This conceptual image shows the Upper Atmosphere Research Satellite, launched on Sept. 15, 1991, by the space shuttle Discovery. The UARS fell back to earth early Saturday. NASA says re-entry was made and it was likely in the Pacific Ocean. NASA says it may never know exactly where the satellite parts landed. NASA

An unidentified object, believed to have fallen from the sky, was found in the northeast Indian state of Meghalaya Tuesday. The mysterious object was recovered from a flower bed of St. Edmund's College in Shillong.

The object, which is now in police custody, resembles a propeller of an aircraft.
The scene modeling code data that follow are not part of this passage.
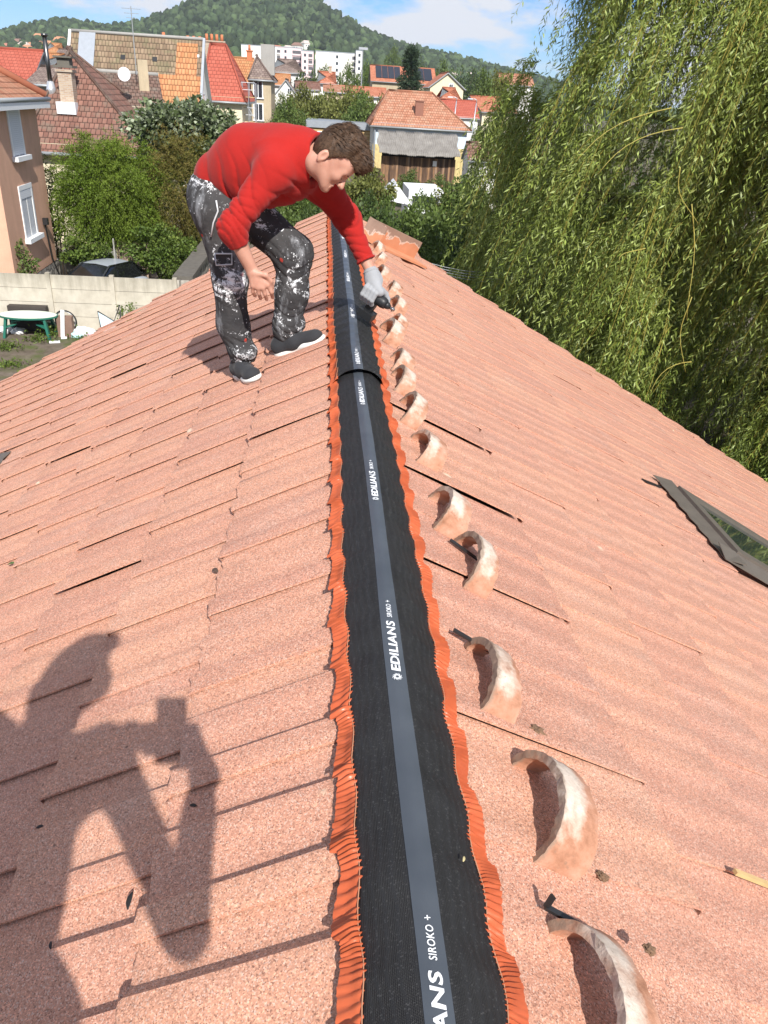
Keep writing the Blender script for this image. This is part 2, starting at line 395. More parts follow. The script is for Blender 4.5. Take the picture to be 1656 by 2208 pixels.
def make_roll(ya, yb, lift, rough_a, label):
    root = empty('ridge_roll', (0, (ya + yb) / 2, 0.03), label, 'ridge roll', 'ridge ventilation rolls on the roof ridge')
    def ztop(x, y):
        dx = np.abs(x - centre(y))
        z = 0.040 - 0.050 * np.clip(dx / 0.1, 0, 1.2) ** 1.7 - 0.006 * np.clip(dx / .1, 0, 1)
        amp = rough_a * (0.25 + 0.75 * np.clip((dx - 0.012) / 0.05, 0, 1))
        ph = 2 * math.pi * (y - 0.732) / WP + 9.0 * np.clip(dx, 0, .1) * np.sign(x)
        z = z + amp * (np.sin(ph) + 0.45 * np.sin(2.1 * ph + 1.0 + 25 * x) + 0.5 * wob(y, 17.0, 3 + 11 * x))
        return z + lift * np.clip(1.0 - (y - ya) / 0.5, 0, 1) + lift * 0.25
    ne, nx = int((yb - ya) / 0.011), 33
    ys = np.linspace(ya, yb, ne)
    bl = lambda y: -0.102 + 0.005 * wob(y, 2.2, 1.0) + 0.003 * np.sin(2 * math.pi * y / WP)
    br = lambda y: 0.097 + 0.005 * wob(y, 2.9, 2.0) + 0.0040 * np.sin(2 * math.pi * y / WP + 1.2)
    t = np.linspace(0, 1, nx)
    Yg, Tg = np.meshgrid(ys, t, indexing='ij')
    Xg = bl(Yg) + (br(Yg) - bl(Yg)) * Tg
    Zg = ztop(Xg, Yg)
    if lift > 0:   # sagging front hem of the upper roll
        Yg = Yg - 0.022 * np.exp(-(Yg - ya) / 0.03) * np.cos(Xg * 42 + 0.7)
    idx = np.arange(ne * nx).reshape(ne, nx)
    q = np.stack([idx[:-1, :-1], idx[:-1, 1:], idx[1:, 1:], idx[1:, :-1]], -1).reshape(-1, 4)
    o = mesh_obj('mesh_strip', np.stack([Xg, Yg, Zg], -1).reshape(-1, 3), q, FAB, root, True)
    so = o.modifiers.new('thick', 'SOLIDIFY'); so.thickness = 0.003; so.offset = -1
    # grey tape
    ty = np.linspace(ya - (0.004 if lift else 0), yb, ne); tx = np.linspace(-0.0205, 0.0205, 7)
    Yg, Xo = np.meshgrid(ty, tx, indexing='ij'); Xg = centre(Yg) + Xo * (1 + 0.06 * wob(Yg, 5, 2))
    Zg = ztop(Xg, Yg) + 0.0018
    if lift > 0: Yg = Yg - 0.022 * np.exp(-(Yg - ya) / 0.03) * np.cos(Xg * 42 + 0.7)
    idx = np.arange(ne * 7).reshape(ne, 7)
    q = np.stack([idx[:-1, :-1], idx[:-1, 1:], idx[1:, 1:], idx[1:, :-1]], -1).reshape(-1, 4)
    tape = mesh_obj('tape', np.stack([Xg, Yg, Zg], -1).reshape(-1, 3), q, TAPE, root, True)
    # pleated sides that follow the tile waves
    for side in (-1, 1):
        fine = 0.0036
        ys2 = np.arange(ya + 0.004, yb, fine); n2 = len(ys2); cx = 9
        phase = np.cumsum(1.0 + 0.30 * np.sin(ys2 * 31 + side) + 0.25 * rng.normal(0, 1, n2).cumsum() * 0.02) * fine
        wv = prof(ys2, side)
        edge = bl(ys2) if side < 0 else br(ys2)
        saw = ((ys2 - 0.732) / WP + (0.15 if side < 0 else 0.35)) % 1.0
        wid = (0.040 if side < 0 else 0.035) + 0.011 * (1 - saw if side < 0 else saw) - 0.006 + 0.004 * wob(ys2, 23, side) + rng.normal(0, 0.0011, n2)
        s_ = np.linspace(0, 1, cx)
        Yg, Sg = np.meshgrid(ys2, s_, indexing='ij')
        Xg = edge[:, None] + side * (Sg * wid[:, None] - 0.006)
        ax = np.abs(Xg)
        z_in = ztop(edge + 0 * edge, ys2)[:, None] - 0.003
        ztile = -TP * ax + 0.006 / math.cos(PITCH) + (wv[:, None] * 0.75 + 0.022) / math.cos(PITCH)
        k = np.clip(Sg * 1.7, 0, 1); k = k * k * (3 - 2 * k)
        Zg = z_in * (1 - k) + ztile * k
        pl = np.sin(2 * math.pi * phase[:, None] / 0.0098 + Sg * 1.5 + 1.2 * np.sin(ys2 * 13)[:, None])
        amp = ((0.0042 if side < 0 else 0.0046) + 0.0012 * wob(ys2, 37, 1.0))[:, None] * np.clip(1.25 - 0.55 * Sg, 0, 1)
        Zg = Zg + np.sign(pl) * np.abs(pl) ** 0.8 * amp + 0.003
        Yg = Yg + 0.010 * Sg * np.sin(2 * math.pi * ys2 / WP + 0.6)[:, None] * 1.0
        idx = np.arange(n2 * cx).reshape(n2, cx)
        q = np.stack([idx[:-1, :-1], idx[:-1, 1:], idx[1:, 1:], idx[1:, :-1]], -1).reshape(-1, 4)
        if side < 0: q = q[:, ::-1]
        mesh_obj('pleated_edge', np.stack([Xg, Yg, Zg], -1).reshape(-1, 3), q, PLEAT, root, True)
        st = MB(); yy = np.arange(ya + .01, yb, 0.03); ee = bl(yy) if side < 0 else br(yy)
        st.tube([(e, y, z + 0.0016) for e, y, z in zip(ee, yy, ztop(ee, yy))], 0.0011, 5)
        st.build('seam', STITCH, root, True)
    return root, tape, ztop
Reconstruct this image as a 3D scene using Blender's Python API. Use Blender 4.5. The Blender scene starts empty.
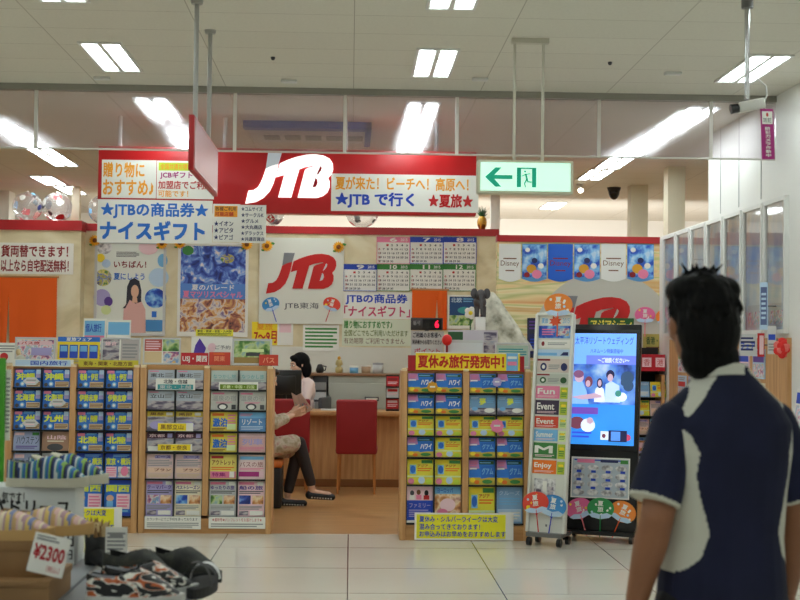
import bpy, bmesh, math, random
from mathutils import Matrix, Vector
random.seed(7)
SC = bpy.context.scene
COL = SC.collection
PI = math.pi

# ---------------------------------------------------------------- camera, world, exposure
FPX = 1400.0                                   # focal length in pixels of an 800x600 frame
cam_data = bpy.data.cameras.new('camera')
cam_data.sensor_width = 36.0
cam_data.lens = 36.0 * FPX / 800.0
cam_data.clip_start = 0.05
cam_data.clip_end = 100
cam = bpy.data.objects.new('camera', cam_data)
COL.objects.link(cam)
CAM_ROT = (Matrix.Rotation(-math.atan(49 / FPX), 3, 'Z') @ Matrix.Rotation(PI / 2 + math.atan(45 / FPX), 3, 'X')
           @ Matrix.Rotation(0.011, 3, 'Z'))
CAM_POS = Vector((0, 0, 1.5))
cam.matrix_world = Matrix.Translation(CAM_POS) @ CAM_ROT.to_4x4()
cam_data.dof.use_dof = True
cam_data.dof.focus_distance = 11.0
cam_data.dof.aperture_fstop = 5.6
SC.camera = cam

world = bpy.data.worlds.new('world')
SC.world = world
world.use_nodes = True
world.node_tree.nodes['Background'].inputs[0].default_value = (0.9, 0.95, 1.0, 1)
world.node_tree.nodes['Background'].inputs[1].default_value = 0.2

vs = SC.view_settings
vs.view_transform = 'Standard'
vs.look = 'None'
vs.gamma = 1.0
vs.use_curve_mapping = False
vs.exposure = 0.0
TUBE_STRENGTH = 18.2

def lamp(name, loc, target, sx, sy, power, col=(1, .98, .95)):
    d = bpy.data.lights.new(name, 'AREA'); d.shape = 'RECTANGLE'; d.size = sx; d.size_y = sy; d.energy = power; d.color = col
    o = bpy.data.objects.new(name, d); COL.objects.link(o)
    o.location = loc; o.rotation_euler = (Vector(target) - Vector(loc)).to_track_quat('-Z', 'Y').to_euler()
    return o
# added area lights, unseen behind the booth walls, to brighten the far wall
lamp('far_wall_fill', (1.6, 17.2, 2.2), (1.6, 20, 2.6), 4.0, .2, 60)
lamp('far_wall_fill', (4.6, 17.2, 2.2), (4.6, 20, 2.6), 3.0, .2, 32)
lamp('far_wall_fill', (-1.5, 17.2, 2.3), (-1.5, 20, 2.6), 3.0, .2, 32)

def at(px, py, Y):
    """World point seen at a pixel of the photograph, at distance Y down the hall."""
    d = CAM_ROT @ Vector(((px - 400) / FPX, (300 - py) / FPX, -1))
    return CAM_POS + d * (Y / d.y)

def S(Y):
    return FPX / Y

# ---------------------------------------------------------------- materials
def lin(c):
    return tuple(((v / 255) / 12.92 if v / 255 <= 0.04045 else ((v / 255 + 0.055) / 1.055) ** 2.4) for v in c) + (1.0,)

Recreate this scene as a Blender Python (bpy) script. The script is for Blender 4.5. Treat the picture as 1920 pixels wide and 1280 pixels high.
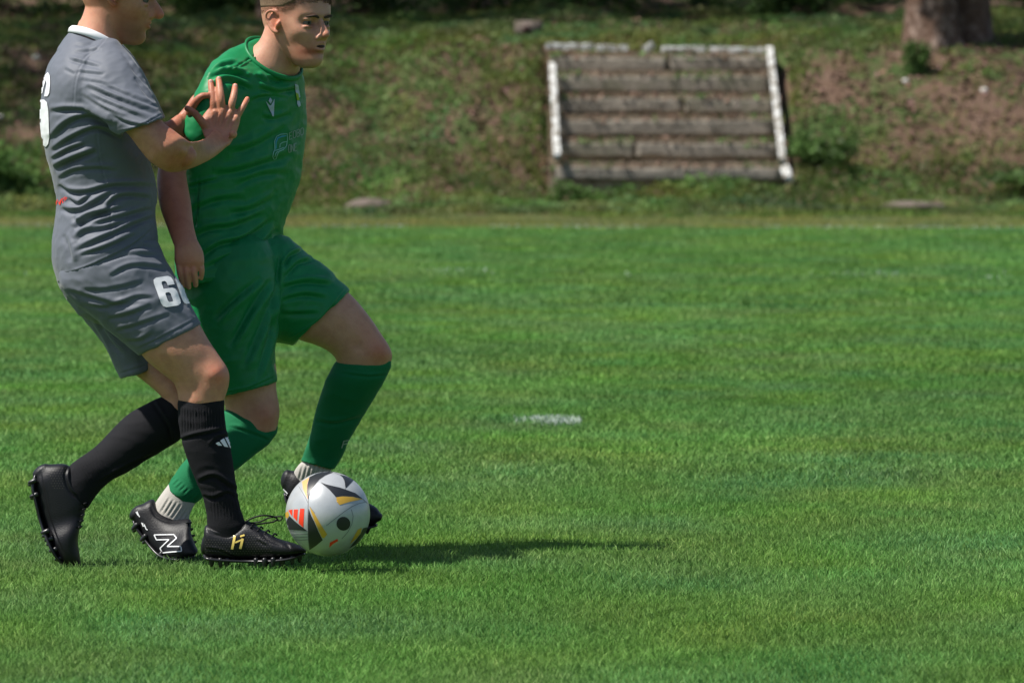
import bpy, bmesh, math, random
import numpy as np
from mathutils import Vector, Matrix, noise
from mathutils.bvhtree import BVHTree
from mathutils.geometry import delaunay_2d_cdt
for o in list(bpy.data.objects): bpy.data.objects.remove(o)
random.seed(7); RNG = np.random.default_rng(7)
SC = bpy.context.scene; COL = SC.collection

# ------------------------------------------------------------------ camera, sky, sun, exposure
F = 10667.0; CH = 1.14; TH = math.atan(410.0 / F)
cam = bpy.data.cameras.new('camera'); co = bpy.data.objects.new('camera', cam); COL.objects.link(co)
cam.sensor_width = 36.0; cam.sensor_fit = 'HORIZONTAL'; cam.lens = 200.0
co.location = (0, 0, CH); co.rotation_euler = (math.pi / 2 - TH, 0, 0)
cam.clip_start = 0.5; cam.clip_end = 600
cam.dof.use_dof = True; cam.dof.focus_distance = 14.65; cam.dof.aperture_fstop = 9.0
SC.camera = co
SUN_EL = math.radians(57); SUN_TO = Vector((-1.0, -0.32, 0)).normalized()   # horizontal direction towards the sun
w = bpy.data.worlds.new('World'); SC.world = w; w.use_nodes = True
nt = w.node_tree; nt.nodes.clear()
sky = nt.nodes.new('ShaderNodeTexSky'); sky.sky_type = 'NISHITA'; sky.sun_disc = False
sky.sun_elevation = SUN_EL; sky.sun_rotation = math.atan2(SUN_TO.x, SUN_TO.y)
bg = nt.nodes.new('ShaderNodeBackground'); bg.inputs['Strength'].default_value = 0.074
wo = nt.nodes.new('ShaderNodeOutputWorld'); nt.links.new(sky.outputs[0], bg.inputs[0]); nt.links.new(bg.outputs[0], wo.inputs[0])
sl = bpy.data.lights.new('sun', 'SUN'); sl.energy = 5.0; sl.angle = math.radians(0.9); sl.color = (1.0, 0.955, 0.88)
so = bpy.data.objects.new('sun', sl); COL.objects.link(so)
sd = SUN_TO * math.cos(SUN_EL) + Vector((0, 0, math.sin(SUN_EL)))
so.rotation_euler = (-sd).to_track_quat('-Z', 'Y').to_euler()
SC.view_settings.view_transform = 'Standard'; SC.view_settings.look = 'None'; SC.view_settings.exposure = 0.54; SC.view_settings.gamma = 1.0

# ------------------------------------------------------------------ measuring helpers
C0 = np.array([0, 0, CH]); FW = np.array([0, math.cos(TH), -math.sin(TH)]); UP = np.array([0, math.sin(TH), math.cos(TH)])
def P(x, y, D):
    d = FW + np.array([(x - 960) / F, 0, 0]) + UP * ((640 - y) / F)
    return C0 + d * (D / d[1])
def pix(v):                                   # Nx3 world -> photo position, used to place folds
    r = v - C0; dz = r @ FW
    return 960 + F * r[:, 0] / dz, 640 - F * (r @ UP) / dz
ROOT = {}
def empty(name, loc, label, cat, group=None):
    o = bpy.data.objects.new(name, None); COL.objects.link(o); o.location = loc; o.empty_display_size = .1
    o['label'] = label; o['category'] = cat
    if group: o['group'] = group
    ROOT[o.name] = Vector(loc); return o
def base_of(o):
    while o.parent: o = o.parent
    return ROOT.get(o.name, Vector(o.location))
def link(name, me, mat, parent=None, smooth=True, label=None):
    o = bpy.data.objects.new(name, me); COL.objects.link(o)
    if mat:
        for m in (mat if isinstance(mat, (list, tuple)) else [mat]): me.materials.append(m)
    if smooth: me.shade_smooth()
    if parent:
        me.transform(Matrix.Translation(-base_of(parent))); o.parent = parent
    if label: o['label'] = label
    return o
def tag(o, label=None, cat=None, group=None, kind=None):
    if label: o['label'] = label
    if cat: o['category'] = cat
    if group: o['group'] = group
    if kind: o['kind'] = kind
    return o
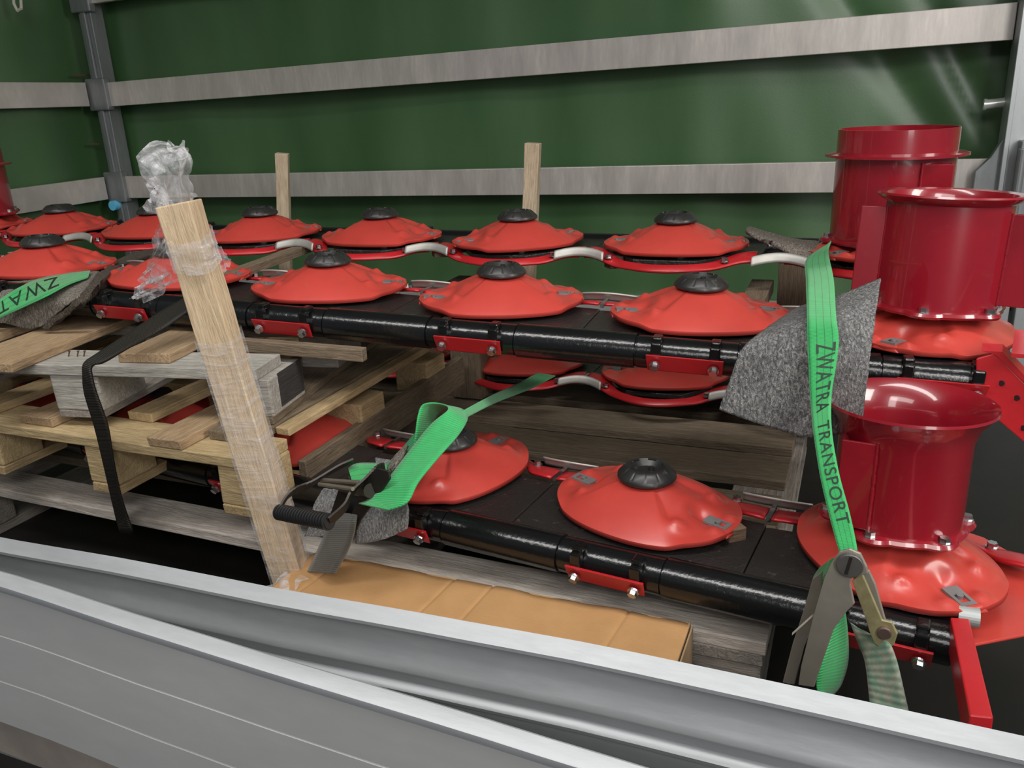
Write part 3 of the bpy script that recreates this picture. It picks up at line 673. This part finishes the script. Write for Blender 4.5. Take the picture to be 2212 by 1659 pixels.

No one could tell at what time it fell, but it is a heavy metal object which on impact created a crater in the flower bed, Amit Mazumdar, a professor of St. Edmund's College, told the Nagaland Post.

We cannot really say what it is. But it is a very interesting piece, said S.K. Jain, the intelligence chief of Meghalaya police.

Speculations are rife that the metal object, weighing about 20 kg, could have been a part of NASA's defunct satellite UARS, which disintegrated into about 26 pieces while making re-entry into the earth's atmosphere Saturday.

NASA says the satellite fell into the Pacific Ocean, but no material evidence of it has been found.

We will examine the object to determine its origin. Hopefully, by tomorrow we should have some inkling of what the object could be, said S Rao, a scientist at the Indian Space Research Organisation.

Rao said that there was doubt whether the defunct satellite had landed in Pacific Ocean or not. We will be able confirm the identity of the object only after examining it, he added.